All the cash did help dodge the bigger crisis, but knowing who got how much does raise anew the question many were asking at the time: how big is too big to fail?

Marketplace’s Janet Babin reports.


Janet Babin: If you’re looking for a takeaway, a meaning in all these Fed documents? University of Houston finance professor Craig Pirrong has got one for you.

Craig Pirrong: Just sort of confirms how scary things were.

The Fed’s confidential documents reveal that Citigroup, Morgan Stanley and Merrill Lynch got the most emergency cash. The biggest shocker was Goldman Sachs. At the time, the investment bank insisted it had plenty of cash. But records show it was sixth on the borrow list.

Dick Bove is a bank analyst at Rockdale Securities.

Dick Bove: Goldman Sachs may not have ‘fessed up properly. It does look as if the Fed had not assisted Goldman Sachs, Goldman Sachs would have gone the route of Lehman and Bear Stearns.

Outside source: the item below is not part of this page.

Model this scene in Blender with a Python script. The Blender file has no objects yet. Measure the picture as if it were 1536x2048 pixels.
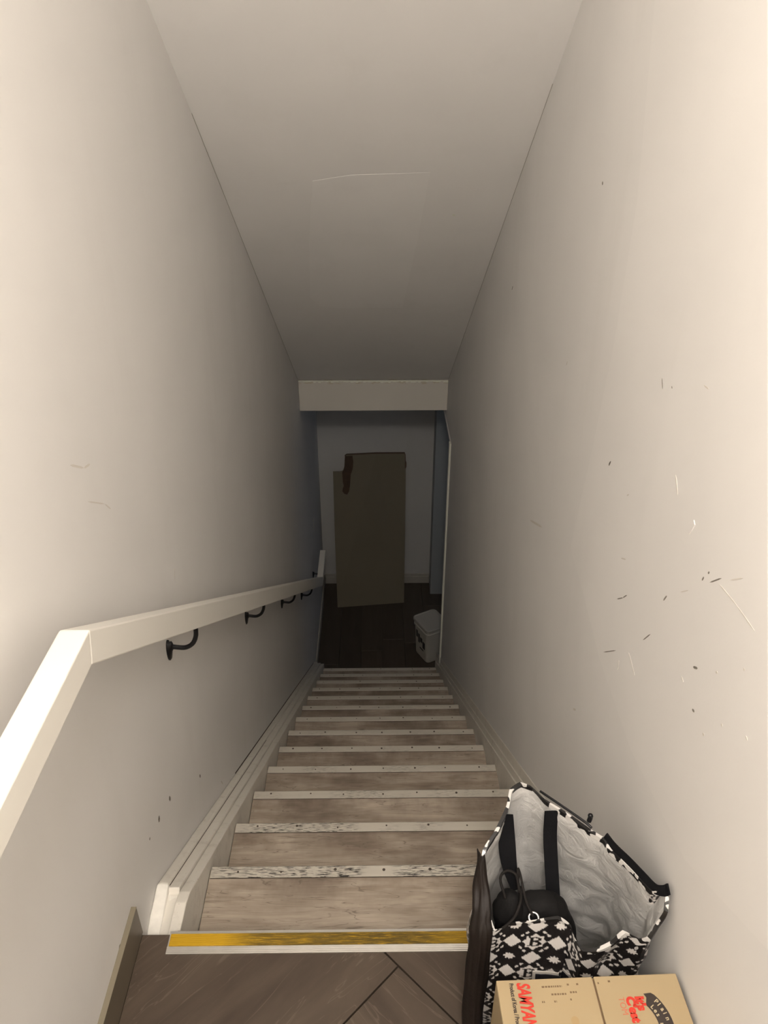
import bpy, bmesh, math, random
import numpy as np
from mathutils import Vector, Matrix, noise as mnoise

random.seed(7)
scene = bpy.context.scene

# ------------------------------------------------------------------ camera
cam_d = bpy.data.cameras.new('camera'); cam = bpy.data.objects.new('camera', cam_d)
scene.collection.objects.link(cam); scene.camera = cam
cam_d.sensor_fit = 'HORIZONTAL'; cam_d.sensor_width = 36.0
cam_d.lens = 36.0*1538.0/1536.0
cam_d.clip_start = 0.02
_r = (0.99994559, -0.01042139, -0.00045744); _u = (0.00566275, 0.50547436, 0.86282304); _f = (0.00876059, 0.86277869, -0.50550587)
cam.matrix_world = Matrix(((_r[0], _u[0], -_f[0], 0.764159), (_r[1], _u[1], -_f[1], -0.931506), (_r[2], _u[2], -_f[2], 1.533503), (0, 0, 0, 1)))

# ------------------------------------------------------------------ world, exposure, lamps
scene.view_settings.view_transform = 'Standard'
scene.view_settings.look = 'None'
scene.view_settings.gamma = 1.0
scene.view_settings.use_curve_mapping = False
scene.view_settings.exposure = 0.0
world = bpy.data.worlds.new('world'); scene.world = world; world.use_nodes = True
bg = world.node_tree.nodes['Background']; bg.inputs[0].default_value = (0.55, 0.68, 0.9, 1); bg.inputs[1].default_value = 0.05

def area_lamp(name, loc, size, power, color, rot=(0, 0, 0), shape='DISK', size_y=None):
    d = bpy.data.lights.new(name, 'AREA'); d.shape = shape; d.size = size
    if size_y: d.size_y = size_y
    d.energy = power; d.color = color
    o = bpy.data.objects.new(name, d); scene.collection.objects.link(o); o.location = loc; o.rotation_euler = rot
    return o
LIGHT_Y = -1.5
ld = bpy.data.lights.new('landing_lamp', 'POINT'); ld.energy = 86.0; ld.color = (1.0, 0.93, 0.865); ld.shadow_soft_size = 0.13
lo_ = bpy.data.objects.new('landing_lamp', ld); scene.collection.objects.link(lo_); lo_.location = (0.76, LIGHT_Y, 2.36)
# weak daylight coming through the window of the lower side room
area_lamp('side_window_daylight', (2.72, 4.0, -1.15), 0.9, 0.85, (0.58, 0.74, 1.0), (0, math.radians(90), 0), 'RECTANGLE', 0.9)

# ------------------------------------------------------------------ measures (metres)
T = 0.27; H = 0.188; SL = H/T
LX, RX = 0.271, 1.2165            # wall faces
YB = 4.885                        # far wall
ZF = -2.632                       # lower floor
Y0 = -2.9                         # rear wall of the landing
OY0, OY1 = 3.345, 4.703           # doorway at the foot of the stairs (right wall)
OZ = -0.487
BY = 3.65                         # beam front
def zceil(y): return 2.4098-0.7116*y

# traced positions of marks, patches and the bag rim on their real surfaces (metres)
RMARK= [([(0.221, 1.1006), (0.2103, 1.0867)], 1, 2), ([(0.1769, 1.1045), (0.1737, 1.1019)], 1, 2), ([(0.4036, 0.8562), (0.3956, 0.8674)], 1, 2), ([(0.2334, 0.6577), (0.2067, 0.6808), (0.1911, 0.6982)], 1, 2), ([(0.0428, 0.7973), (0.0347, 0.8129)], 1, 3), ([(-0.06, 0.9094), (-0.0628, 0.9174)], 1, 3), ([(-0.0713, 0.9292), (-0.0738, 0.9335)], 1, 3), ([(-0.0819, 0.9217), (-0.1082, 0.9475)], 1, 2), ([(-0.13, 0.9599), (-0.1568, 0.9819)], 0, 2), ([(0.0846, 0.6823), (0.0623, 0.7134)], 1, 2), ([(0.252, 0.5116), (0.1903, 0.5689)], 1, 2), ([(0.1654, 0.5439), (0.1673, 0.564)], 0, 2), ([(0.1313, 0.614), (0.0874, 0.6004)], 0, 2), ([(-0.0065, 0.85), (-0.0285, 0.8696)], 0, 2), ([(-0.1075, 0.9369), (-0.1614, 0.9426), (-0.2126, 0.9436)], 0, 2), ([(-0.0969, 0.784), (-0.1092, 0.7924)], 1, 4), ([(-0.1245, 0.7284), (-0.1317, 0.731)], 1, 4), ([(0.252, 0.7382), (0.2273, 0.7514)], 0, 3), ([(-0.0713, 0.7431), (-0.0811, 0.7406)], 0, 2), ([(-0.2591, 0.8177), (-0.2646, 0.8151)], 0, 3), ([(-0.1562, 0.8276), (-0.1608, 0.8315)], 0, 4), ([(-0.214, 0.8847), (-0.2168, 0.8869)], 0, 4), ([(0.3717, 0.2376), (0.3553, 0.2514)], 0, 6), ([(-0.1676, 0.7239), (-0.1714, 0.7276)], 0, 5), ([(-0.2025, 0.7794), (-0.2063, 0.7797)], 0, 5), ([(0.0963, 0.9933), (0.0751, 0.9713)], 0, 4), ([(0.0681, 1.1478), (0.0508, 1.1489)], 0, 3), ([(0.2796, 0.8556), (0.2711, 0.8624)], 0, 3), ([(0.7178, 1.3261), (0.7117, 1.3223)], 1, 6), ([(1.6317, 0.8937), (1.6443, 0.8774)], 1, 4), ([(0.3958, 0.8661), (0.4034, 0.8536)], 1, 4), ([(0.8107, 0.9231), (0.8199, 0.91)], 0, 3), ([(1.0176, 0.3612), (0.8599, 0.4319)], 0, 8), ([(2.9076, -1.0894), (2.8037, -1.0291)], 0, 4)]
GOUGE= [(1.2165, 0.0175, 0.9363), (1.2165, 0.0249, 0.9452), (1.2165, 0.0197, 0.9573), (1.2165, 0.0043, 0.9692), (1.2165, -0.002, 0.9649), (1.2165, 0.0025, 0.9523), (1.2165, 0.01, 0.9403)]
LMARK= [([(0.5335, -0.1602), (0.5388, -0.1743)], 1, 8), ([(0.2943, 0.0424), (0.2994, 0.0257)], 1, 10), ([(0.2135, 0.0765), (0.2129, 0.0604)], 1, 12), ([(0.1449, 0.0946), (0.1456, 0.0887)], 1, 6), ([(0.1778, 0.9744), (0.2279, 0.9433), (0.2556, 0.9369)], 0, 5), ([(0.6163, 0.4723), (0.6017, 0.4397)], 0, 3), ([(-0.081, 0.0877), (-0.0885, 0.0808)], 1, 10), ([(0.7226, -0.4068), (0.7388, -0.4397)], 0, 6), ([(0.2123, 0.8874), (0.2831, 0.842), (0.3056, 0.8184)], 0, 3), ([(0.8754, -0.7883), (0.8857, -0.8096)], 0, 3)]
CHIP= [(0.271, 4.1445, -1.4814), (0.271, 4.2612, -1.5599), (0.271, 4.185, -1.587), (0.271, 4.0926, -1.5576)]
CPATCH= [(0.5661, 1.6878, 1.2087), (0.6854, 1.6588, 1.2293), (0.9331, 1.6475, 1.2374), (0.9188, 2.033, 0.963), (0.8861, 2.6091, 0.5531), (0.6202, 2.6178, 0.5469), (0.507, 2.5904, 0.5664), (0.47, 2.5084, 0.6248), (0.5176, 2.0311, 0.9644)]
CSPOT= (1.0331, 1.874, 1.0762)
RPATCH= [(1.2165, 0.4874, 1.0677), (1.2165, 0.5286, 0.8031), (1.2165, 0.5767, 0.5505), (1.2165, 0.4424, 0.526), (1.2165, 0.264, 0.4805), (1.2165, 0.0374, 0.4685), (1.2165, -0.2148, 0.514), (1.2165, -0.4211, 0.6401), (1.2165, 0.1238, 1.5942), (1.2165, 0.5506, 1.6188), (1.2165, 0.4818, 1.3269)]
RIM= [(0.9497, -0.1908, 0.3), (0.938, -0.1559, 0.33), (0.9352, -0.1216, 0.36), (0.941, -0.0981, 0.38), (0.9649, -0.0704, 0.395), (0.9881, -0.0334, 0.41), (0.9965, -0.0075, 0.42), (1.0155, 0.0033, 0.425), (1.0348, -0.0014, 0.42), (1.0544, -0.0295, 0.42), (1.0874, -0.0589, 0.42), (1.1183, -0.091, 0.42), (1.1402, -0.1105, 0.42), (1.1452, -0.1256, 0.415), (1.1689, -0.1577, 0.415), (1.1921, -0.2019, 0.415), (1.209, -0.2086, 0.43), (1.2039, -0.2307, 0.41), (1.1966, -0.2321, 0.38), (1.1848, -0.2392, 0.355), (1.1758, -0.2334, 0.34), (1.1519, -0.2233, 0.345), (1.1351, -0.226, 0.32), (1.1126, -0.2284, 0.305), (1.0913, -0.2224, 0.295), (1.0832, -0.2043, 0.295), (1.0788, -0.1893, 0.305), (1.0571, -0.1807, 0.315), (1.0118, -0.1831, 0.31), (0.9794, -0.1823, 0.305)]

# ------------------------------------------------------------------ helpers
C = scene.collection
def link(o, parent=None):
    C.objects.link(o)
    if parent: o.parent = parent
    return o
def tag(o, label=None, cat=None, group=None, kind=None):
    if label: o['label'] = label
    if cat: o['category'] = cat
    if group: o['group'] = group
    if kind: o['kind'] = kind
    return o
def empty(name, loc=(0, 0, 0)):
    o = bpy.data.objects.new(name, None); o.location = loc; o.empty_display_size = 0.05
    return link(o)
def mesh_obj(name, verts, faces, mat, parent=None, smooth=False):
    """verts are given in world space; a child keeps its parent's origin as its own."""
    me = bpy.data.meshes.new(name)
    off = Vector(parent_origin(parent)) if parent else Vector((0, 0, 0))
    me.from_pydata([tuple(Vector(v)-off) for v in verts], [], faces)
    me.update()
    if mat: me.materials.append(mat)
    if smooth:
        for p in me.polygons: p.use_smooth = True
    return link(bpy.data.objects.new(name, me), parent)
def parent_origin(p):
    v = Vector((0, 0, 0))
    while p is not None:
        v += p.location; p = p.parent
    return v
def bm_obj(name, bm, mat, parent=None, smooth=False):
    bmesh.ops.recalc_face_normals(bm, faces=bm.faces[:])
    off = parent_origin(parent)
    if off.length: bmesh.ops.translate(bm, verts=bm.verts[:], vec=-off)
    me = bpy.data.meshes.new(name); bm.to_mesh(me); bm.free()
    if mat: me.materials.append(mat)
    if smooth:
        for p in me.polygons: p.use_smooth = True
    return link(bpy.data.objects.new(name, me), parent)
def box(bm, x0, x1, y0, y1, z0, z1, bev=0.0, seg=1):
    vs = [bm.verts.new((x, y, z)) for x in (x0, x1) for y in (y0, y1) for z in (z0, z1)]
    fs = [(0, 1, 3, 2), (4, 6, 7, 5), (0, 4, 5, 1), (2, 3, 7, 6), (0, 2, 6, 4), (1, 5, 7, 3)]
    nf = [bm.faces.new([vs[i] for i in f]) for f in fs]
    if bev:
        es = list({e for f in nf for e in f.edges})
        bmesh.ops.bevel(bm, geom=es, offset=bev, segments=seg, profile=0.5, affect='EDGES')
    return vs
def box_obj(name, x0, x1, y0, y1, z0, z1, mat, parent=None, bev=0.0, seg=1):
    bm = bmesh.new(); box(bm, x0, x1, y0, y1, z0, z1, bev, seg)
    return bm_obj(name, bm, mat, parent)
def prism(bm, a0, a1, poly, axis='x', bev=0.0, seg=1):
    """poly in the plane across the axis: (y,z) for x, (x,z) for y, (x,y) for z"""
    def P(a, q): return {'x': (a, q[0], q[1]), 'y': (q[0], a, q[1]), 'z': (q[0], q[1], a)}[axis]
    A = [bm.verts.new(P(a0, q)) for q in poly]; B = [bm.verts.new(P(a1, q)) for q in poly]
    nf = [bm.faces.new(A), bm.faces.new(B[::-1])]
    n = len(poly)
    for i in range(n): nf.append(bm.faces.new([A[i], A[(i+1) % n], B[(i+1) % n], B[i]]))
    if bev:
        es = list({e for f in nf for e in f.edges})
        bmesh.ops.bevel(bm, geom=es, offset=bev, segments=seg, profile=0.5, affect='EDGES')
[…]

That would be the route to collapse. Bove says more firms might have headed down that road, if the Fed hadn’t unleashed trillions in emergency loans.

Bove: It saved the financial system. I have no idea why people think that’s bad.

But some continue to think the bailout is bad: that it greases the wheels for companies to become too big to fail. Boston University Law School professor Cornelius Hurley says the bailout encourages companies to take future risks.

Cornelius Hurley: Those that absolutely needed it, the Goldmans, the Citis, the Wells — they are ever bit as risky now as they were then.

And Hurley says the largest banks are even bigger than they were before the crisis. Thanks to the federal government’s help, some are now more profitable than ever too.

In New York, I’m Janet Babin for Marketplace.